When McDonald’s Corp. (NYSE: MCD) announced earnings, the fine print said business in the Middle East had hurt its results: “International Developmental Licensed Markets segment increased 0.7%, reflecting the impact of the war in the Middle East.” This segment posted a 16.5% improvement in the same quarter a year ago, the best of any region. Middle East problems could hit earnings across many companies in the coming months.
McDonald’s worldwide growth was 3.4% on a comparable store basis. U.S. growth was 4.3%. McDonald’s President and CEO Chris Kempczinski said global comparable store sales were up 30% since 2019. Globally, McDonald’s revenue rose 8% to $6.4 billion.
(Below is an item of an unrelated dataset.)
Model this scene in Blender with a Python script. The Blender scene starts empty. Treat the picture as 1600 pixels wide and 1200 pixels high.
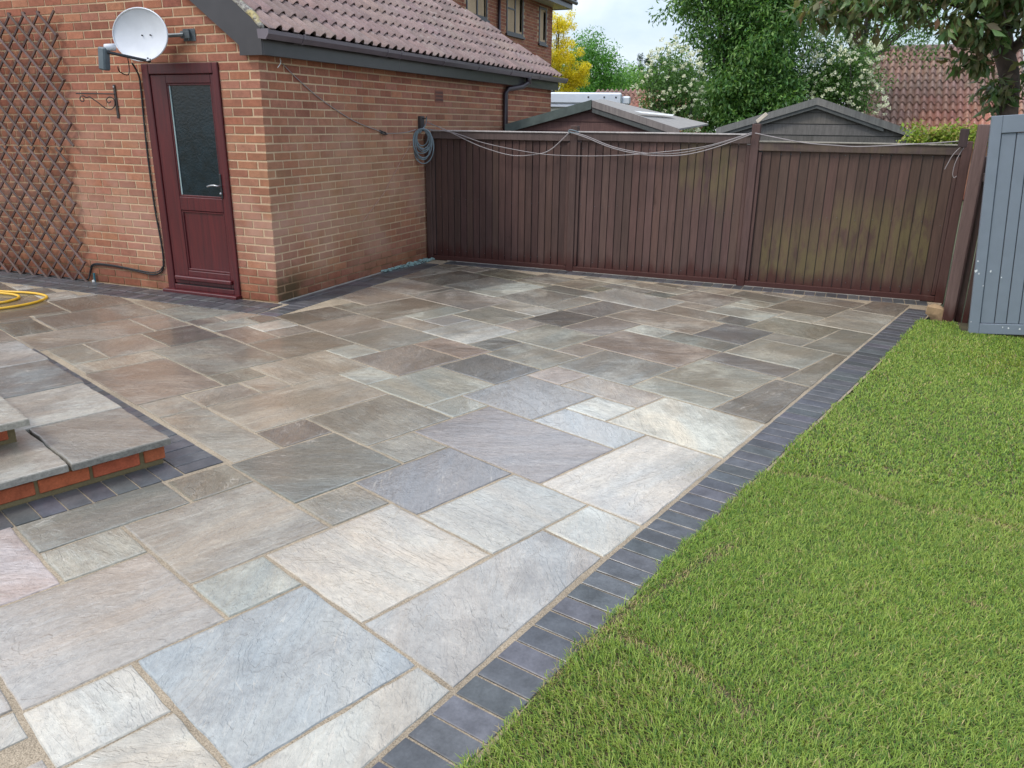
import bpy, bmesh, math, random
import numpy as np
from mathutils import Vector, Matrix, noise as mnoise

random.seed(7)
rng = np.random.default_rng(11)
SC = bpy.context.scene
COL = SC.collection
R = math.radians

# ------------------------------------------------------------------ camera
yaw, pitch, roll = -0.40014, 0.32049, 0.01182
fw = Vector((math.sin(yaw) * math.cos(pitch), math.cos(yaw) * math.cos(pitch), -math.sin(pitch)))
rt = Vector((math.cos(yaw), -math.sin(yaw), 0))
up = rt.cross(fw)
cr, sr = math.cos(roll), math.sin(roll)
rt, up = rt * cr + up * sr, up * cr - rt * sr
cam_d = bpy.data.cameras.new('camera')
cam = bpy.data.objects.new('camera', cam_d)
COL.objects.link(cam)
m = Matrix.Identity(4)
for i in range(3):
    m[i][0], m[i][1], m[i][2] = rt[i], up[i], -fw[i]
CAMP = Vector((4.829, -5.781, 1.616))
m.translation = CAMP
cam.matrix_world = m
cam_d.sensor_width = 36
cam_d.lens = 36 * 1224.5 / 1600
cam_d.clip_start = 0.05
cam_d.clip_end = 2000
SC.camera = cam

# ------------------------------------------------------------------ world, sun, exposure
SUN_AZ_VEC = Vector((-0.55, -0.62, 1.05)).normalized()
sun_el = math.asin(SUN_AZ_VEC.z)
W = bpy.data.worlds.new('World')
SC.world = W
W.use_nodes = True
wt = W.node_tree
wt.nodes.clear()
wo = wt.nodes.new('ShaderNodeOutputWorld')
wb = wt.nodes.new('ShaderNodeBackground')
sky = wt.nodes.new('ShaderNodeTexSky')
sky.sky_type = 'NISHITA'
sky.sun_disc = False
sky.sun_elevation = sun_el
sky.sun_rotation = math.atan2(SUN_AZ_VEC.x, SUN_AZ_VEC.y)
sky.air_density = 1.0
sky.dust_density = 1.6
wtc = wt.nodes.new('ShaderNodeTexCoord')
wmap = wt.nodes.new('ShaderNodeMapping')
wmap.inputs['Scale'].default_value = (1.0, 1.0, 2.6)
wmap.inputs['Location'].default_value = (0.6, 0.1, 0.25)
wn = wt.nodes.new('ShaderNodeTexNoise')
wn.inputs['Scale'].default_value = 1.9
wn.inputs['Detail'].default_value = 9
wn.inputs['Roughness'].default_value = 0.56
wn.inputs['Distortion'].default_value = 0.35
wr = wt.nodes.new('ShaderNodeValToRGB')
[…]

Net income rose 7% to $2 billion.
McDonald’s is the largest fast-food chain in the world, which means regional events can either help or hurt its numbers. Its store count is just over 40,200. That is followed by Subway at around 37,000 and Starbucks at just over 36,000. McDonald’s most direct competitor, Burger King, has more than 19,200 locations. (These 16 countries have unique McDonald’s menus.)
McDonald’s is not unique. The Middle East conflicts hurt companies in at least two ways. The first is those with physical operations in the region. The second is global inflation.
The Panama Canal only operates at 50% of capacity because of drought. About 3% of global shipping moves through it. The Suez Canal has closer to 10% of shipping. Yemen’s Houthi militia have made rocket attacks on container ships and tankers on the way to Suez. These ships need to change course to a route that takes them around the Cape of Good Hope. That can add 10 days of travel and increase fuel prices for the ships by $300,000.
McDonald’s Middle East problems were made clear by recent earnings. Watch for that effect to spread.